FOTH: Do you have a favorite track to ride at?

SC: Well, I call Remington home. The people there are great. We have a great jockey colony at Remington and everybody gets along about 90% of the time.

FOTH: What are some of the injuries you have had over the years and what was the worst one?

SC: The worst one was when I broke my ankle. The only one that kept me off a horse and that was for 6 weeks, was when I was on a horse and the horse flipped over behind the gate and the horse landed on my ankle and broke it. I have gone over rails, under rails, broken ribs, but not one of them has kept me from riding.

FOTH: I know you have rode some quarter horses. How do you approach riding a quarter horse as opposed to a thoroughbred horse?

SC: Basically there is no strategy and you don't have to think about anything, but go, go, go. It is just fun. Zoom and that's it.

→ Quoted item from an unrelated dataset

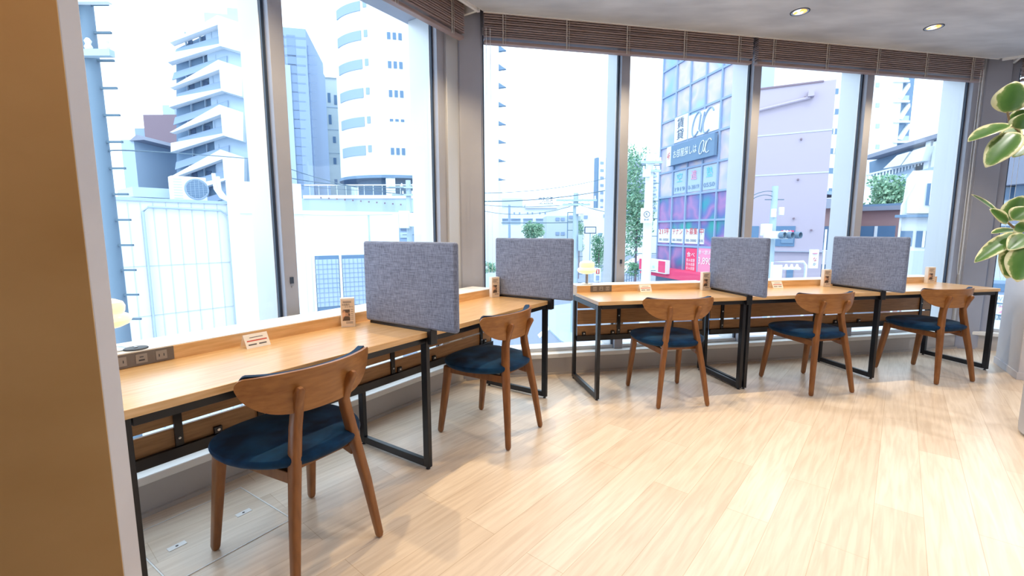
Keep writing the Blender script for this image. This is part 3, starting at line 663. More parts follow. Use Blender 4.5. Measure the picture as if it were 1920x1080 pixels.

FOTH: How much longer would you like to ride?

SC: Till I can't. I have tried to retire for 2 years and it just doesn't happen. I guess it is because it is in your blood and you either have it or you don't. I don't know any rider that says they were gonna retire and then stays retired. I would say I have many years left.

FOTH: Do you have any hobbies or things you like to do when your away from the racetrack?

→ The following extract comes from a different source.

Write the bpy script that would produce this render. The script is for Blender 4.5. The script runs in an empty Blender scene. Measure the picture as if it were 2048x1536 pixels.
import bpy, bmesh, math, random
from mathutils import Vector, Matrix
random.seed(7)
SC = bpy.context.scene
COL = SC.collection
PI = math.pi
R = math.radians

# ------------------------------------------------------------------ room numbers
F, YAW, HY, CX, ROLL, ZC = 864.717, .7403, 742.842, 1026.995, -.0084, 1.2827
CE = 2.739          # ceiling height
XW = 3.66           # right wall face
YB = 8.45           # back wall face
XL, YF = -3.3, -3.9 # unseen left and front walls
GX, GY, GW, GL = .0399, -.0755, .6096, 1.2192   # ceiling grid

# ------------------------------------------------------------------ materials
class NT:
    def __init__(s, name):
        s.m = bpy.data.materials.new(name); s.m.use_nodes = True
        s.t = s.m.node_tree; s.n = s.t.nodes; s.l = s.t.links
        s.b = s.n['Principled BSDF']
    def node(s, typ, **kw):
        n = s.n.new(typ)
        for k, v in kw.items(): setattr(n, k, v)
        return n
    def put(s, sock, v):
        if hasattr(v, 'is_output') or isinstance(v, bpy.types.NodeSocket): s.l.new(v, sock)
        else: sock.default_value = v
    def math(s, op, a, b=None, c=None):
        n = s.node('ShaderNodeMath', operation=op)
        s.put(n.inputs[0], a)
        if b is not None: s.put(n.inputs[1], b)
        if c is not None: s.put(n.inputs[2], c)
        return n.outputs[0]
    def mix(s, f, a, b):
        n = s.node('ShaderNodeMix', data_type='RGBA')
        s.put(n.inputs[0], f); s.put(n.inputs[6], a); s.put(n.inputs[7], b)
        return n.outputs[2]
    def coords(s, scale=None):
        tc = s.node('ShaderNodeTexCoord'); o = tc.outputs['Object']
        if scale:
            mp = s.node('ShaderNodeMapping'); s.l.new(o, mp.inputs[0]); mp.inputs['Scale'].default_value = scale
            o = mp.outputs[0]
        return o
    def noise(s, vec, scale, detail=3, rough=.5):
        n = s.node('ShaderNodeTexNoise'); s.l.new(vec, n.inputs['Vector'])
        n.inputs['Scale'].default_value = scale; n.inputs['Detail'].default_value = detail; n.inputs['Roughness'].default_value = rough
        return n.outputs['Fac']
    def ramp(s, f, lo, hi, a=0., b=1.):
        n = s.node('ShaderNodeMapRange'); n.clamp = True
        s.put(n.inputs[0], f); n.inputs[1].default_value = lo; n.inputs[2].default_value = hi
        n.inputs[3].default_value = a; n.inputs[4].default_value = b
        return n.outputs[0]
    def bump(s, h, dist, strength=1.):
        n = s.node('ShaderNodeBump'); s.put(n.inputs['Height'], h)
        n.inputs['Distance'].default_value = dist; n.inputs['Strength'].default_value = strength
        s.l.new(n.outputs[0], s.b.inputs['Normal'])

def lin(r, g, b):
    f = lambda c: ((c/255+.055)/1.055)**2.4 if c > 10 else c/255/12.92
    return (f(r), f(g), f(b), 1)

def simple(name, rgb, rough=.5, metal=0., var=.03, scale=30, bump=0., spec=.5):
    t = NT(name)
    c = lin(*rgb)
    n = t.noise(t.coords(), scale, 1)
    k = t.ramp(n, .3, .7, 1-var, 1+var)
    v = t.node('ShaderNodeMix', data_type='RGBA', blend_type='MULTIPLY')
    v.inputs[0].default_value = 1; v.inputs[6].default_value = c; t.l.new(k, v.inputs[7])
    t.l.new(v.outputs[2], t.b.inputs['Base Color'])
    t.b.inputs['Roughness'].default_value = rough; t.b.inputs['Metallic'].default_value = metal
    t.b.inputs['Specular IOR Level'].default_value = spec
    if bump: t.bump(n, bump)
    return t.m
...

SC: I do triathlons and road races and stuff. I also work with wood. I do a lot of woodworking. I make ornaments and stuff.

FOTH: If a young girl came up to you and wanted to become a jockey what advice would you give her?

SC: Don't. Go do something else. It is a hard, hard life. If a girl lives through and keep going and everybody telling her don't see will be cut out for it. It is not for everybody. It is a hard life. Tough on your body, lots of hours. If you can handle it and keep going then all I can say is get on as many horses as you can get on. Get with good trainers. I also teach riding lessons and I had 2 that wanted to be a jockey. I brought them with me and they stayed with me for 2 days all morning, up to the jock's room and we had a spill and it introduced them to this is not some glory sport. They thought twice about it.

FOTH: Do you think female jockeys are not given their due respect in the sport of horse racing?

SC: Not quite so much anymore. I have a lot of people rather ride a girl rather than a guy unless the guy really has nice soft hands. I think it is really coming around. Maybe it is not a 50/50 thing yet, but it is much better than when I started.

FOTH: Take us what you do in a typical day.

SC: I am usually up at 5am and at the race track by 6am. I make the rounds and talk to the trainers. I do my workouts and I might check with my agent and he might say be here or there. I work all my horses first and then if somebody needs something galloped I will do that. Then it is home for a nap. I race all afternoon and then go home and do it again.

FOTH: Any other female jockeys you like or admire?

SC: I don't think there is one I don't like. Cindy Noll would be one I really admire. She came to Remington and started off really slow. Didn't take no for an answer. She is somebody I respect a lot. She was being told "They don't like girls here" and she would shoot back 'Yes they will."

FOTH: Sally I would like to thank you for the great interview. Any last words you want to say to wrap this up?

SC: No just thank for the interview and I think it is great you have a jockey website for us girls.